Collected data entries
-=-=-
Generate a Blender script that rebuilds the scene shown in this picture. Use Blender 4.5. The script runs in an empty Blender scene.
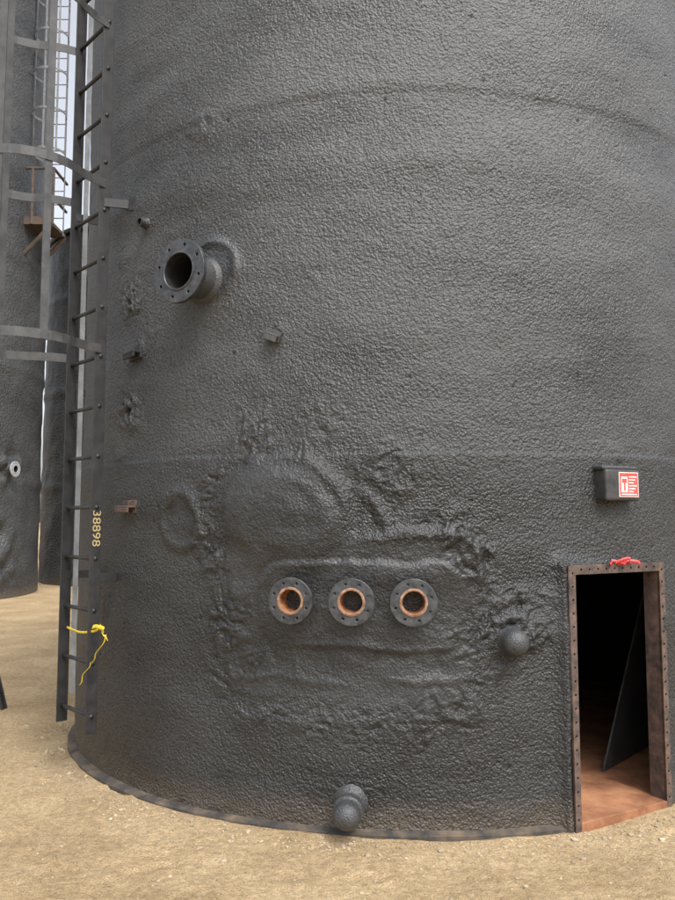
import bpy, math, bmesh, random
import numpy as np
from mathutils import Vector, Matrix, Euler
random.seed(7)
rng=np.random.default_rng(11)
TAB=rng.random((8,256,256))
def vn(x,y,k=0):
    ix=np.floor(x).astype(int);iy=np.floor(y).astype(int)
    fx=x-ix;fy=y-iy
    fx=fx*fx*(3-2*fx);fy=fy*fy*(3-2*fy)
    T=TAB[k%8]
    a=T[ix&255,iy&255];b=T[(ix+1)&255,iy&255];c=T[ix&255,(iy+1)&255];d=T[(ix+1)&255,(iy+1)&255]
    return (a+(b-a)*fx)*(1-fy)+(c+(d-c)*fx)*fy
def fbm(x,y,o=4,k=0,g=.5):
    s=0;a=1;t=0
    for i in range(o):
        s=s+a*(vn(x,y,k+i)*2-1);t+=a;a*=g
        x,y=(x*1.6+y*1.2)+13.7,(-x*1.2+y*1.6)+5.3
    return s/t
def sm(a,b,x):
    t=np.clip((x-a)/(b-a),0,1);return t*t*(3-2*t)

CX,CY,R=.467,6.667,2.47
COL=bpy.context.scene.collection
# ------------------------------------------------------------------ materials
def nt(name):
    m=bpy.data.materials.new(name);m.use_nodes=True
    n=m.node_tree.nodes;l=m.node_tree.links
    return m,n,l,n['Principled BSDF']
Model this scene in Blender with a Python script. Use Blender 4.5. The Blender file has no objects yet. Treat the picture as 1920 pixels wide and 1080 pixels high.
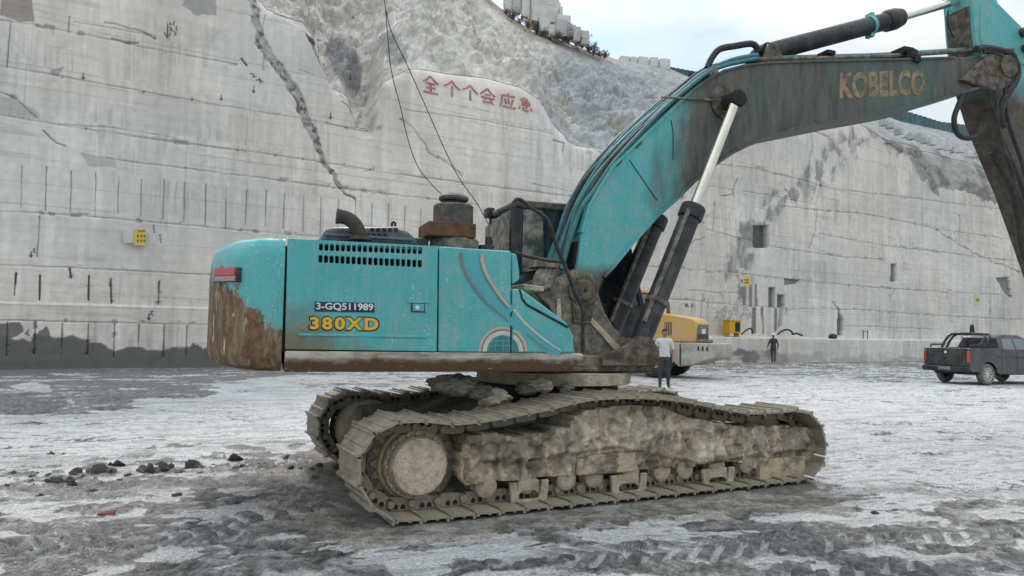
import bpy, bmesh, math, random
import numpy as np
from mathutils import Vector, Matrix
random.seed(7)
S = bpy.context.scene
COL = S.collection

# ------------------------------------------------------------------ camera, sky, sun, exposure
F_PX, CAM_Z = 1387.0, 1.6                      # focal length in photo pixels (1920 wide), eye height
PITCH, ROLL = math.atan(80 / F_PX), math.atan(0.0195)
RM = np.array(Matrix.Rotation(math.pi / 2 + PITCH, 3, 'X') @ Matrix.Rotation(ROLL, 3, 'Z'))
ORG = np.array([0.0, 0.0, CAM_Z])
cd = bpy.data.cameras.new('camera')
cam = bpy.data.objects.new('camera', cd)
COL.objects.link(cam)
cd.sensor_width = 36.0
cd.lens = 36.0 * F_PX / 1920.0
cd.clip_start, cd.clip_end = 0.05, 2000.0
cam.matrix_world = Matrix.Translation((0, 0, CAM_Z)) @ Matrix(RM.tolist()).to_4x4()
S.camera = cam

SUN_EL, SUN_AZ = math.radians(40), math.radians(-14)   # azimuth from +Y towards +X
world = bpy.data.worlds.new("World")
S.world = world
world.use_nodes = True
wn, wl = world.node_tree.nodes, world.node_tree.links
wn.clear()
wout = wn.new('ShaderNodeOutputWorld')
wbg = wn.new('ShaderNodeBackground')
wbg.inputs['Strength'].default_value = 0.12
sky = wn.new('ShaderNodeTexSky')
sky.sky_type = 'NISHITA'
sky.sun_disc = False
sky.sun_elevation = SUN_EL
sky.sun_rotation = SUN_AZ
sky.dust_density = 0.6
sky.ozone_density = 2.0
wtc = wn.new('ShaderNodeTexCoord')
wmap = wn.new('ShaderNodeMapping')
wmap.inputs['Scale'].default_value = (1.0, 1.0, 2.6)
wnoi = wn.new('ShaderNodeTexNoise')
wnoi.inputs['Scale'].default_value = 3.2
wnoi.inputs['Detail'].default_value = 9.0
wnoi.inputs['Roughness'].default_value = 0.55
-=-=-
Output the entries above exactly, without their pictures.

Generate a Blender script that rebuilds the scene shown in this picture. Use Blender 4.5. The script runs in an empty Blender scene.
import bpy, math, bmesh, random
import numpy as np
from mathutils import Vector, Matrix, Euler
random.seed(7)
rng=np.random.default_rng(11)
TAB=rng.random((8,256,256))
def vn(x,y,k=0):
    ix=np.floor(x).astype(int);iy=np.floor(y).astype(int)
    fx=x-ix;fy=y-iy
    fx=fx*fx*(3-2*fx);fy=fy*fy*(3-2*fy)
    T=TAB[k%8]
    a=T[ix&255,iy&255];b=T[(ix+1)&255,iy&255];c=T[ix&255,(iy+1)&255];d=T[(ix+1)&255,(iy+1)&255]
    return (a+(b-a)*fx)*(1-fy)+(c+(d-c)*fx)*fy
def fbm(x,y,o=4,k=0,g=.5):
    s=0;a=1;t=0
    for i in range(o):
        s=s+a*(vn(x,y,k+i)*2-1);t+=a;a*=g
        x,y=(x*1.6+y*1.2)+13.7,(-x*1.2+y*1.6)+5.3
    return s/t
def sm(a,b,x):
    t=np.clip((x-a)/(b-a),0,1);return t*t*(3-2*t)

CX,CY,R=.467,6.667,2.47
COL=bpy.context.scene.collection
# ------------------------------------------------------------------ materials
def nt(name):
    m=bpy.data.materials.new(name);m.use_nodes=True
    n=m.node_tree.nodes;l=m.node_tree.links
    return m,n,l,n['Principled BSDF']
Model this scene in Blender with a Python script. Use Blender 4.5. The Blender file has no objects yet. Treat the picture as 1920 pixels wide and 1080 pixels high.
import bpy, bmesh, math, random
import numpy as np
from mathutils import Vector, Matrix
random.seed(7)
S = bpy.context.scene
COL = S.collection

# ------------------------------------------------------------------ camera, sky, sun, exposure
F_PX, CAM_Z = 1387.0, 1.6                      # focal length in photo pixels (1920 wide), eye height
PITCH, ROLL = math.atan(80 / F_PX), math.atan(0.0195)
RM = np.array(Matrix.Rotation(math.pi / 2 + PITCH, 3, 'X') @ Matrix.Rotation(ROLL, 3, 'Z'))
ORG = np.array([0.0, 0.0, CAM_Z])
cd = bpy.data.cameras.new('camera')
cam = bpy.data.objects.new('camera', cd)
COL.objects.link(cam)
cd.sensor_width = 36.0
cd.lens = 36.0 * F_PX / 1920.0
cd.clip_start, cd.clip_end = 0.05, 2000.0
cam.matrix_world = Matrix.Translation((0, 0, CAM_Z)) @ Matrix(RM.tolist()).to_4x4()
S.camera = cam

SUN_EL, SUN_AZ = math.radians(40), math.radians(-14)   # azimuth from +Y towards +X
world = bpy.data.worlds.new("World")
S.world = world
world.use_nodes = True
wn, wl = world.node_tree.nodes, world.node_tree.links
wn.clear()
wout = wn.new('ShaderNodeOutputWorld')
wbg = wn.new('ShaderNodeBackground')
wbg.inputs['Strength'].default_value = 0.12
sky = wn.new('ShaderNodeTexSky')
sky.sky_type = 'NISHITA'
sky.sun_disc = False
sky.sun_elevation = SUN_EL
sky.sun_rotation = SUN_AZ
sky.dust_density = 0.6
sky.ozone_density = 2.0
wtc = wn.new('ShaderNodeTexCoord')
wmap = wn.new('ShaderNodeMapping')
wmap.inputs['Scale'].default_value = (1.0, 1.0, 2.6)
wnoi = wn.new('ShaderNodeTexNoise')
wnoi.inputs['Scale'].default_value = 3.2
wnoi.inputs['Detail'].default_value = 9.0
wnoi.inputs['Roughness'].default_value = 0.55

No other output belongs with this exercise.